OMAHA, Neb. (AP) — Union Pacific delivered 5% higher earnings in the first quarter as the railroad worked to prepare its case to convince regulators that its $85 billion acquisition of eastern rival Norfolk Southern is a good idea.
The Omaha, Nebraska-based railroad said Thursday that it earned $1.7 billion, or $2.87 per share. but it estimated that merger-related costs weighed down the results by 6 cents per share. That’s still up from last year’s $1.63 billion, or $2.70 per share. And the results topped the $2.86 per share that the analysts surveyed by FactSet Research expected.
Union Pacific CEO Jim Vena said the railroad continued to get more efficient during the quarter as it benefited higher rates even as it prepared its case for the merger.
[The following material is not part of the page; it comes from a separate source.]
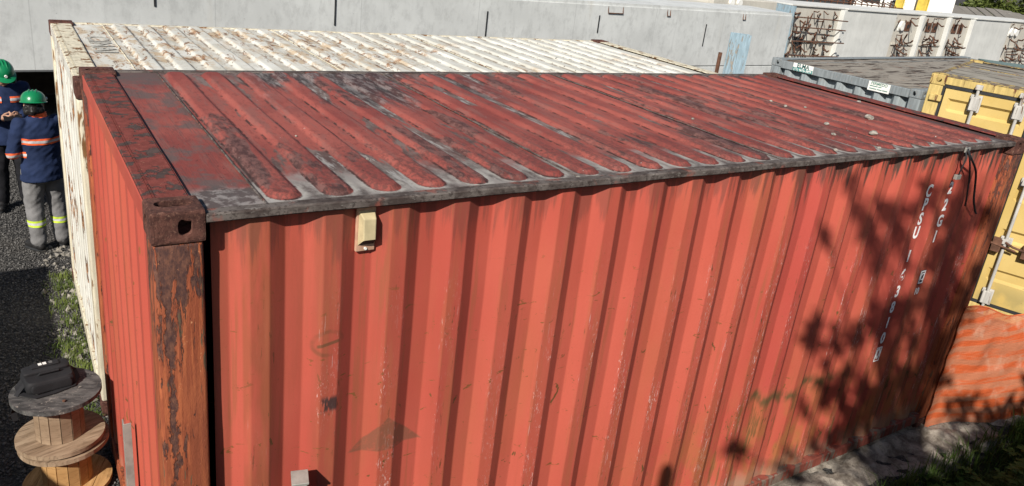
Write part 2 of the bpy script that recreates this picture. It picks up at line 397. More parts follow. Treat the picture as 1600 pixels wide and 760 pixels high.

“Our safety, service, and operating momentum continued in the first quarter as we further challenged ‘what’s possible’ from our great railroad,” Vena said.
The railroad’s revenue grew 3% to $6.22 billion even though it hauled about 1% fewer shipments. That’s because the rates it charges continued to increase and the railroad benefited from fuel surcharge fees.
Union Pacific’s expenses also grew 3% to $3.76 billion.
The railroad affirmed its outlook for midsingle digit growth in its earnings per share this year in line with its long-term plan. It plans to invest $3.3 billion in its operation.
Union Pacific plans to resubmit its application to acquire Norfolk Southern next week. The U.S. Surface Transportation Board rejected the railroad’s first request to approve the $85 billion merger because the regulators wanted more information. The STB hasn’t yet decided whether the deal that would cut the number of major freight railroads down to five will hurt competition.
The deal that would create the nation’s first transcontinental railroad has divided labor and the shippers who rely on both railroads. UP is already one of the biggest railroads and it serves the western United States. The nation’s largest rail union and a number of the smaller ones supported the merger after Union Pacific promised that their workers would have jobs for life, but two of the other largest unions that represent engineers and track maintenance workers oppose it.
The railroads’ customers are also split with trade groups representing chemical makers and agricultural businesses expressing concerns, but hundreds of other businesses lining up behind it. President Donald Trump has also said the deal sounds good to him.
Vena has argued that creating a railroad that stretches from coast to coast would be good for the economy because without the need for a hand-off between railroads in the middle of the country rail shipments would move faster, meaning it could better compete against trucking.